Je n'ai nullement l'intention d'imposer les mesures envisagées mais, au contraire, de les finaliser le plus rapidement possible avec l'ensemble des organisations syndicales représentatives.
J'ai cru comprendre que les trois organisations concernées ne souhaitaient pas revenir à la table des négociations avant la manifestation de ce dimanche. J'essayerai dès lundi de reprendre le dialogue.
Entre-temps, mon administration a établi un projet des mesures envisagées. Parallèlement aux mesures financières, une série de mesures pratiques ont été élaborées.
Elles concernent par exemple la consultation des membres du personnel afin de tenir compte de leur situation professionnelle et familiale personnelle.
On examinera des mesures visant à aider les intéressés à trouver un autre logement, à couvrir les frais de déménagement et les frais d'installation, à accorder des facilités pour les garanties locatives.
Des mesures seront proposées en faveur des enfants et des familles - facilités d'horaire, gardiennage des enfants, intervention dans les frais de scolarité.
Je citerai encore l'activation de notre service social avec la création d'un guichet unique, l'octroi de priorités pour certaines interventions purement sociales ou relatives à l'attribution de logements, aux vacances, etc.
Toutes ces mesures seront négociées au plus vite. J'insiste pour que chaque situation soit examinée avec toute l'attention requise. L'incertitude face à son avenir crée une inquiétude auprès du personnel qu'il faut lever au plus vite. J'ai donc donné des instructions au département afin que chacun puisse connaître le plus rapidement possible le sort qui lui est réservé.
Je ne compte pas revenir sur le plan d'infrastructure. Celui-ci doit être exécuté au plus vite. Il est équilibré et cohérent ; il touche l'ensemble des provinces et n'épargne d'ailleurs pas ma région ni ma circonscription électorale. Si des changements devaient être opérés, cela nécessiterait des mesures compensatoires, à savoir d'autres fermetures et une adaptation de l'organisation finale. Dans ce dossier, il faut décider, mais il faut aussi exécuter les décisions. Je tiendrai compte des souhaits individuels et des suggestions qui seront formulées par les organisations syndicales. Je suis toujours prêt à poursuivre le dialogue, mais, je le répète, je ne reviendrai pas sur le plan d'infrastructure.

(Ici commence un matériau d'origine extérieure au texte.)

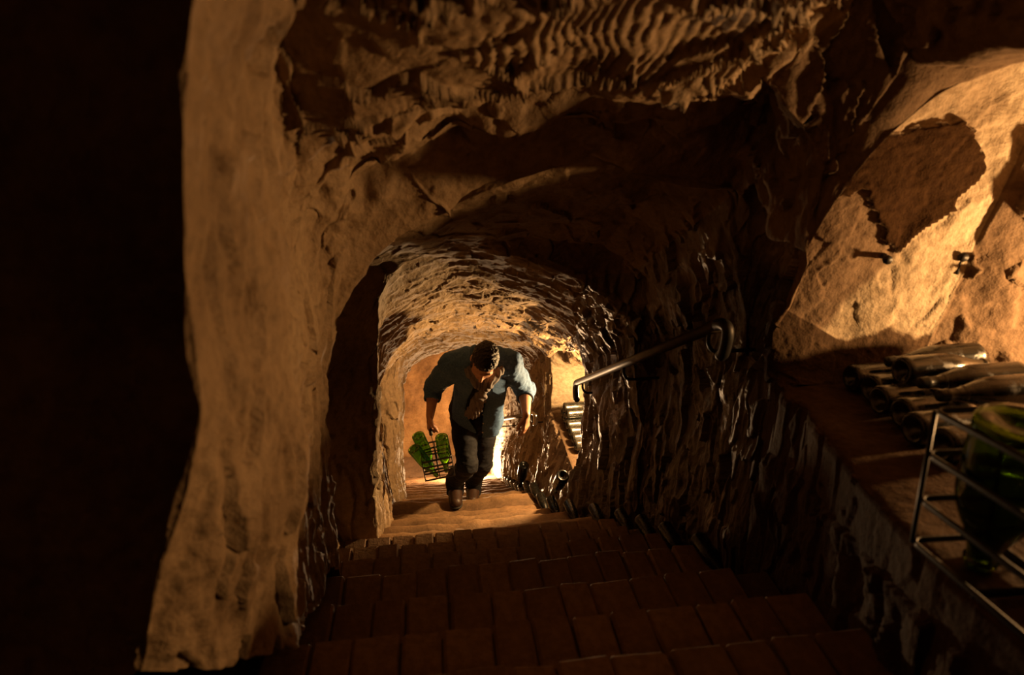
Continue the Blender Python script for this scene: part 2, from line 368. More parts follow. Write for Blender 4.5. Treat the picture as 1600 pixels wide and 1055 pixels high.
NCOL = [150, 400, 45, 80, 100, 70, 120]
def resample(poly, n):
    q = np.array(poly, float); d = np.concatenate([[0], np.cumsum(np.linalg.norm(np.diff(q, axis=0), axis=1))])
    t = np.linspace(0, d[-1], n)
    return np.stack([np.interp(t, d, q[:, 0]), np.interp(t, d, q[:, 1])], 1)
PROF = []
for Y, segs in RINGS:
    cols = []
    for k, (s, n) in enumerate(zip(segs, NCOL)):
        c = resample(s, n + 1)
        cols.append(c if k == 0 else c[1:])
    c = np.concatenate(cols)
    # round the traced corners a little (the seams of the segments stay put within a centimetre)
    for _ in range(6):
        c[1:-1] = 0.25 * c[:-2] + 0.5 * c[1:-1] + 0.25 * c[2:]
    PROF.append(np.concatenate([c[:, :1], np.full((len(c), 1), Y), c[:, 1:]], 1))
# the near end of the left wall is undercut: its face turns back from the stairs
k_ = [q[0] for q in RINGS].index(0.785)
w_ = np.clip(1.15 - np.arange(len(PROF[k_])) / float(NCOL[0] + 60), 0, 1)
PROF[k_][:, 1] += 0.22 * np.minimum(1, w_ * 2.5)
rows, rowY, rowk = [], [], []
for k in range(len(PROF) - 1):
    a, b = PROF[k], PROF[k + 1]
    mv = np.linalg.norm(b - a, axis=1)
    Ym = RINGS[k][0]
    res = 0.06 if Ym < 0.6 else 0.008 if Ym < 1.3 else 0.006 if Ym < 2.1 else 0.010 if Ym < 4.8 else 0.014 if Ym < 5.85 else 0.03
    if RINGS[k][0] == 1.79: res = 0.0045
    n = max(2, int(np.percentile(mv, 85) / res) + 1, int(mv.max() / (res * 1.6)))
    for t in np.arange(n) / n:
        e = t if n < 6 or (RINGS[k + 1][0] - Ym) > 0.12 else t * t * (3 - 2 * t)
        rows.append(a * (1 - e) + b * e); rowk.append(k)
rows.append(PROF[-1]); rowk.append(len(PROF) - 2)
G = np.array(rows); NR, NC = G.shape[:2]
# soften along the stairs
for _ in range(3):
    G[1:-1] = 0.25 * G[:-2] + 0.5 * G[1:-1] + 0.25 * G[2:]
du = np.gradient(G, axis=1); dv = np.gradient(G, axis=0)
Nrm = np.cross(du, dv); Nrm /= np.maximum(np.linalg.norm(Nrm, axis=2), 1e-9)[..., None]
for _ in range(4):
    Nrm[1:-1] = 0.25 * Nrm[:-2] + 0.5 * Nrm[1:-1] + 0.25 * Nrm[2:]
    Nrm[:, 1:-1] = 0.25 * Nrm[:, :-2] + 0.5 * Nrm[:, 1:-1] + 0.25 * Nrm[:, 2:]
Nrm /= np.maximum(np.linalg.norm(Nrm, axis=2), 1e-9)[..., None]
B = np.cumsum([0] + NCOL)                           # column where each segment starts
Pt = G.reshape(-1, 3).astype(np.float32); Nn = Nrm.reshape(-1, 3).astype(np.float32)
# make the normals point into the tunnel
mid = np.argmin(abs(G[:, 0, 1] - 1.0))
inward = np.sign(((np.array([0.3, 1.0, -0.5]) - G[mid, B[1] + 150]) * Nrm[mid, B[1] + 150]).sum())
Nn *= inward
colid = np.tile(np.arange(NC), NR)
X, Y_, Z = Pt[:, 0], Pt[:, 1], Pt[:, 2]
hgt = Z - (-HEYE - SLOPE * np.maximum(Y_, 0.66))
wL = ((colid < B[1] + 40)).astype(np.float32) * (1 - smooth(B[1] - 30, B[1] + 40, colid))
wC = smooth(B[1] - 30, B[1] + 40, colid) * (1 - smooth(B[2] - 20, B[2] + 10, colid))
wR = smooth(B[2] - 20, B[2] + 10, colid)
nxa = np.abs(Nn)
disp = 0.030 * fbm(Pt * 1.7, 3) + 0.011 * fbm(Pt * 7.0 + 3, 3)
fine = 0.0022 * fbm(Pt * 45.0, 2)
# chips left by the pick
rv, bd, ed = facets(Pt * np.array([7, 7, 7], np.float32) + 0.5 * fbm(Pt * 5, 2)[:, None])
chip = 0.016 * (0.6 * rv[:, 0] + 1.0 * (rv[:, 1:4] * bd).sum(1))
# long vertical chips on the walls
rv2, bd2, ed2 = facets(Pt * np.array([13, 13, 3.6], np.float32) + 0.6 * fbm(Pt * np.array([9, 9, 4], np.float32), 2)[:, None])
vchip = 0.018 * (0.5 * rv2[:, 0] + 1.2 * (rv2[:, 1:4] * bd2).sum(1)) + 0.006 * np.abs(fbm(Pt * np.array([26, 26, 6], np.float32), 2))
# pick strokes: parallel ridges, each chip its own direction
ang = 0.22 * rv[:, 4] + 0.08 * fbm(Pt * 4 + 9, 2)
ph = (X * np.cos(ang) + Y_ * np.sin(ang) * 0.6 + Z * 0.5) / 0.025 + 0.30 * fbm(Pt * 9, 2)
stroke = (0.5 - 0.5 * np.cos(2 * np.pi * ph)) ** 1.5
m_stroke = wC * smooth(0.85, 1.0, Y_) * (1 - smooth(1.5, 1.56, Y_)) * np.clip(-0.1 + 1.15 * smooth(-0.05, 0.35, X) + 0.45 * rv[:, 2] + 0.5 * fbm(Pt * 3 + 5, 2), 0, 1)
# courses across the vault further down
course = np.abs(np.sin(np.pi * (Y_ / 0.085 + 0.9 * fbm(Pt * np.array([2.2, 6, 2.2], np.float32), 3)))) ** 0.6
m_course = wC * smooth(2.7, 3.0, Y_) * (1 - smooth(5.7, 5.9, Y_))
chunk = wC * smooth(1.50, 1.56, Y_) * (1 - smooth(1.85, 2.0, Y_))
nicheface = ((colid > B[3] - 10) & (colid < B[5] + 4) & (Y_ < 1.9) & (Y_ > 1.2)).astype(np.float32)
backwall = nicheface * (Y_ < 1.785) * (colid >= B[4] - 6) * (Z < 0.05)
ledge = ((colid >= B[5] - 2) & (colid <= B[6] + 2)).astype(np.float32) * smooth(0.5, 0.8, nxa[:, 2]) * ((Y_ < 1.82) | ((Y_ > 3.72) & (Y_ < 4.66)))
rwall = wR * (1 - nicheface) * (1 - ledge)
smoothL = wL * (Y_ < 2.04)
d = disp + fine
near_c = wC * (1 - smooth(1.48, 1.54, Y_)); far_c = wC * smooth(2.0, 2.1, Y_)
d += chip * (0.8 * near_c * (1 - 0.5 * m_stroke) + 0.8 * chunk + 0.55 * far_c)
d += vchip * (1.0 * wL * smooth(0.79, 0.92, Y_) + 1.35 * rwall * (1 - nicheface))
d += m_stroke * 0.009 * (stroke - 0.5)
d += m_course * 0.010 * (course - 0.6)
d += chunk * 0.035 * np.clip(fbm(Pt * 6 + 21, 3), -1, 1)
d += backwall * chip * 1.6
# deep cracks
crack = np.abs(fbm(Pt * np.array([2.4, 3.2, 2.4], np.float32) + 31, 3))
d -= near_c * 0.03 * (1 - smooth(0.0, 0.05, ed)) * smooth(-0.2, 0.3, fbm(Pt * 3 + 60, 2))
d -= wC * (Y_ > 0.85) * (Y_ < 2.0) * 0.028 * (1 - smooth(0.0, 0.03, crack)) * smooth(-0.1, 0.3, fbm(Pt * 2.1 + 77, 2))
d = np.where((wL + wC > 0) & (Y_ < 0.72), d * 0.15, d)
low = rwall * (colid > B[6]) * (Y_ < 1.95)
d = d * (1 - 0.2 * low) 
d = np.where((colid > B[6]) & (colid < B[6] + 30) & (Y_ < 1.84), 0.3 * d, d)
d = np.where(ledge > 0.3, 0.010 * fbm(Pt * 5, 3) + 0.002 * fbm(Pt * 40, 2), d)
cheek = nicheface * smooth(0.4, 0.7, nxa[:, 1]) * (Y_ > 1.787)
d = np.where(cheek > 0.5, 0.018 * fbm(Pt * 4, 3) + 0.35 * chip + fine, d)
side = wR * (Y_ > 1.785) * (Y_ < 1.90) * smooth(0.45, 0.65, nxa[:, 1]) * (1 - cheek)
d = np.where(side > 0.4, 0.018 * fbm(Pt * 4, 3) + 0.4 * chip + fine, d)
cheek2 = ((colid > B[3] - 10) & (colid < B[5] + 4) & (Y_ > 4.6) & (Y_ < 4.73)).astype(np.float32)
d = np.where(cheek2 > 0.5, 0.012 * fbm(Pt * 5, 3) + 0.15 * chip + fine, d)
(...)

M. Philippe Monfils (MR). - J'ai deux remarques à formuler.
D'abord, monsieur le ministre, vous paraissez très ferme en ce qui concerne le plan géographique. Lors de la réunion parlementaire du 21 octobre, j'avais cru comprendre - je n'étais d'ailleurs pas le seul - que vous étiez ouvert à une réflexion, notamment en ce qui concerne le Hainaut et la situation particulière d'Arlon et Bastogne. Je constate qu'une fois sorti de ces discussions en réunion mixte Chambre-Sénat, vous reprenez une position ferme et définitive. J'en prends acte et je le regrette. En effet, j'avais cru comprendre qu'une possibilité de modification n'était pas exclue dans certaines situations extrêmement difficiles, notamment au niveau du personnel. Je citerai aussi le cas de Bastogne, mais nous n'allons pas recommencer le débat que nous avons eu le 21 octobre.
Ma seconde remarque porte sur votre négociation : pour dialoguer, il faut être deux, pour négocier aussi. Or la délégation syndicale a reproché l'absence de réponse lors de la deuxième réunion. Je sais que l'on ne pouvait pas fixer les interventions sociales à une centaine de milliers d'euros près, mais on pouvait indiquer une enveloppe, définir une marche à suivre, expliquer comment les décisions seraient prises au cas par cas.
Vous présentez maintenant des ouvertures en séance publique du Sénat, et je m'en réjouis, mais si tout cela avait été dit dans les négociations, nous n'en serions pas où nous en sommes aujourd'hui, avec une organisation syndicale qui continue à discuter, les autres organisations ayant quitté la table des négociations, et vous auriez certainement fait l'économie de la manifestation de dimanche.
Les militaires sont de braves gens, ils ne manifestent pas le jeudi ou le vendredi comme d'autres secteurs, mais seulement quand ils sont en congé. Et il en faut beaucoup pour les faire sortir de leurs casernes !
Je vous invite à tout faire pour reprendre contact, avancer des chiffres, des propositions concrètes et un calendrier de négociations fermes et définitives. J'espère en tout cas que les conséquences de la transhumance seront prises en considération pour essayer d'aboutir à des solutions acceptables pour les militaires et leurs familles.
M. Pieter De Crem, ministre de la Défense. - Je tiendrai bien entendu compte des suggestions et des recommandations de M. Monfils.
J'aborderai la question du calendrier mercredi prochain en commission de la Défense de la Chambre. Je tiendrai aussi compte des observations de M. Monfils à propos de la transhumance et du contexte aigu qui peut parfois se présenter.